Ketimpangan Pendidikan: Dalam konteks Indonesia yang beragam, Ujian Nasional tidak memperhitungkan perbedaan fasilitas pendidikan di berbagai daerah. Siswa dari daerah tertinggal kemungkinan besar akan mengalami kesulitan bersaing dengan siswa dari daerah maju.
Rekomendasi Kebijakan
Untuk menciptakan sistem pendidikan yang lebih inklusif dan relevan dengan kebutuhan zaman, diperlukan kebijakan yang mengintegrasikan prinsip-prinsip deep learning dengan sistem evaluasi yang lebih holistik. Beberapa rekomendasi yang dapat dipertimbangkan adalah:
Mengembangkan Sistem Evaluasi Alternatif: Menggantikan Ujian Nasional dengan metode evaluasi berbasis proyek, portofolio, dan asesmen formatif yang lebih mencerminkan kemampuan siswa secara menyeluruh.
Peningkatan Kapasitas Guru: Memberikan pelatihan kepada guru untuk mengimplementasikan pendekatan deep learning dalam pembelajaran, sehingga siswa dapat terlibat aktif dan memahami materi secara mendalam.
Penyesuaian Kurikulum dan Evaluasi: Mengintegrasikan tujuan Kurikulum Merdeka dengan sistem evaluasi yang mendukung pembelajaran bermakna, tanpa menempatkan tekanan yang berlebihan pada siswa.

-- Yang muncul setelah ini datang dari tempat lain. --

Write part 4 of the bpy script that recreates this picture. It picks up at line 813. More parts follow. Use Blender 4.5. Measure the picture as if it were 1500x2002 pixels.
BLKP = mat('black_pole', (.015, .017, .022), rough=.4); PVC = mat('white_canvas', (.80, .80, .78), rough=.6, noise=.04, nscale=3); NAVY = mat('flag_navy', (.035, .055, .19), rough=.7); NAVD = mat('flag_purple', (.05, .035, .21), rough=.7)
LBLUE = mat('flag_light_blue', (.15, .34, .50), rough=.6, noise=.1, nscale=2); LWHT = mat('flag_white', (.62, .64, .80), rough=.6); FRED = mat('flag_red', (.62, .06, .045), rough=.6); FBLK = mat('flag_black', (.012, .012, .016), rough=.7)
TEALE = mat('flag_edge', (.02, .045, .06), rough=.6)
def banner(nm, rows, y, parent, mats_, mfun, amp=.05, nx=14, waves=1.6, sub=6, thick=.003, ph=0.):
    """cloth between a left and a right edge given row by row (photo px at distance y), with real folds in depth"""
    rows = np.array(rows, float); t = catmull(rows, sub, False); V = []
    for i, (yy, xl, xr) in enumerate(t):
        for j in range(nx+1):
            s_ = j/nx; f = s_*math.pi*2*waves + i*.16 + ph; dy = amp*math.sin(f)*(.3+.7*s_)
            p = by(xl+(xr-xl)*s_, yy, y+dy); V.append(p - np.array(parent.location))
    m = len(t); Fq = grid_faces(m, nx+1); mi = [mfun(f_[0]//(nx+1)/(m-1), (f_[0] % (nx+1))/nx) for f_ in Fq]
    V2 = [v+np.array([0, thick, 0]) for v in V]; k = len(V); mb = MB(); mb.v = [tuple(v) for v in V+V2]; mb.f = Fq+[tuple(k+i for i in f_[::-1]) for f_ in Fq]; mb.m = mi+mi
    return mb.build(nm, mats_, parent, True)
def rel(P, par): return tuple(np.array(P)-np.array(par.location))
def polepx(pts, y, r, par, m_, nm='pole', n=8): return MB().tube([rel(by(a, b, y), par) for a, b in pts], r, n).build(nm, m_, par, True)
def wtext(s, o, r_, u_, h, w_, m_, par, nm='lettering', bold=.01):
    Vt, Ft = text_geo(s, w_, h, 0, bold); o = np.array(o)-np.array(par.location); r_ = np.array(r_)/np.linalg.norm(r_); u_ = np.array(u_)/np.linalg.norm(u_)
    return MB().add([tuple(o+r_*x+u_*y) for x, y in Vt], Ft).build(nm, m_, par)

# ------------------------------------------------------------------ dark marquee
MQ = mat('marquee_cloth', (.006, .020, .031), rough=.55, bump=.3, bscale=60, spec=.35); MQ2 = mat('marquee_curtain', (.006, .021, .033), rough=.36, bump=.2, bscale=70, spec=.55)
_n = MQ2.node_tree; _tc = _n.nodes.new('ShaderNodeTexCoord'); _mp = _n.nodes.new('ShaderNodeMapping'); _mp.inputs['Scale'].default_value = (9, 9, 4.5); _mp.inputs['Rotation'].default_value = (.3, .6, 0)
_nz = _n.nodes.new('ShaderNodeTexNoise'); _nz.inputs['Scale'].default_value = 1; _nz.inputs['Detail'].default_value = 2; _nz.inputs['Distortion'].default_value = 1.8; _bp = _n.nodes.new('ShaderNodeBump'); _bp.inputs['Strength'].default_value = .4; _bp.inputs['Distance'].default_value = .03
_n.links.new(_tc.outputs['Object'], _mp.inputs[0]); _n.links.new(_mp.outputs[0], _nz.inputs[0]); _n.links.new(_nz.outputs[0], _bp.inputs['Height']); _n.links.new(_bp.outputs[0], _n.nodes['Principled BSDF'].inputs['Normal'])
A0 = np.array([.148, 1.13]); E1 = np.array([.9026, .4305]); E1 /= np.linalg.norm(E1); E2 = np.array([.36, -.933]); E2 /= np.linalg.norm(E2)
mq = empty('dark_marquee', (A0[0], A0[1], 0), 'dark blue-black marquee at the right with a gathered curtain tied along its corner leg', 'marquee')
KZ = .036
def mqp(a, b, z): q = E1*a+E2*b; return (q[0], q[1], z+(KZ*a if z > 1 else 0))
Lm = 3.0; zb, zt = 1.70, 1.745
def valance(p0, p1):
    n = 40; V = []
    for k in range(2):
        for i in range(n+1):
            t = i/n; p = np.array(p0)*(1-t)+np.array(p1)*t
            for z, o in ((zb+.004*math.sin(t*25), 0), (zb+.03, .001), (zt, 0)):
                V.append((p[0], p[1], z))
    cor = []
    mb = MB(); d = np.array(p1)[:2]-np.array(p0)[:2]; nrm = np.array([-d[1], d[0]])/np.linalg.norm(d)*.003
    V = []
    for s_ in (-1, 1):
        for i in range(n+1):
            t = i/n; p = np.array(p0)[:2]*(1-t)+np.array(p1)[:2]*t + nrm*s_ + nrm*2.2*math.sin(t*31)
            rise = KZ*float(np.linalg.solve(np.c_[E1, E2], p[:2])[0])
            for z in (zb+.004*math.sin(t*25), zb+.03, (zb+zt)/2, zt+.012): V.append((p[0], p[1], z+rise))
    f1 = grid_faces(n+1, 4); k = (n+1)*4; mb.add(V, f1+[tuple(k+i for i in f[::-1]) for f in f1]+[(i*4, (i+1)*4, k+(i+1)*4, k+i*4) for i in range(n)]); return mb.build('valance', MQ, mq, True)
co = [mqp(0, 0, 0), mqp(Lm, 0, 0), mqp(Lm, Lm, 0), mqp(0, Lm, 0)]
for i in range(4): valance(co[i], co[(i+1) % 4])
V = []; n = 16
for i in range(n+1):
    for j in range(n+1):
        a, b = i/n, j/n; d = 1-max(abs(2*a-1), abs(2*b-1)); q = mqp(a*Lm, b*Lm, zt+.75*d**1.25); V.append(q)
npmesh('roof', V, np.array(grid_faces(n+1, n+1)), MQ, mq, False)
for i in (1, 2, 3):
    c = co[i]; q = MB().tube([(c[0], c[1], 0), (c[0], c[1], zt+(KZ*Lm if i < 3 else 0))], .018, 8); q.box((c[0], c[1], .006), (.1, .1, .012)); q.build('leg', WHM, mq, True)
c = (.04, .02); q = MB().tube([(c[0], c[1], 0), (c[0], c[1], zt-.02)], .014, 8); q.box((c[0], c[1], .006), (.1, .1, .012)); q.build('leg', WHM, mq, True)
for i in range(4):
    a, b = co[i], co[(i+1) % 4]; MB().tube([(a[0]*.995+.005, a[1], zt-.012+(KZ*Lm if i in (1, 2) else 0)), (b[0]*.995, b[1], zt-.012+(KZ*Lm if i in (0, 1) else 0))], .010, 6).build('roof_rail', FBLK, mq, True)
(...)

Peningkatan Akses dan Keadilan Pendidikan: Memastikan seluruh siswa memiliki akses yang setara terhadap sumber daya pendidikan, sehingga hasil belajar tidak semata-mata bergantung pada latar belakang sosial atau geografis.
Kesimpulan
Menghidupkan kembali Ujian Nasional sebagai penentu kelulusan pada tahun 2026 adalah langkah yang kontradiktif dengan semangat pendidikan modern berbasis deep learning. Dalam era yang membutuhkan keterampilan berpikir kritis, analitis, dan kolaboratif, pendekatan evaluasi berbasis tes standar tidak lagi relevan. Sistem pendidikan Indonesia perlu bergerak menuju pendekatan yang lebih inklusif dan fleksibel, yang menghargai proses pembelajaran siswa dan mendukung pengembangan keterampilan hidup abad ke-21. Dengan mengadopsi kebijakan yang sejalan dengan prinsip deep learning, Indonesia dapat menciptakan generasi yang tidak hanya cerdas secara akademis, tetapi juga siap menghadapi tantangan global yang semakin kompleks.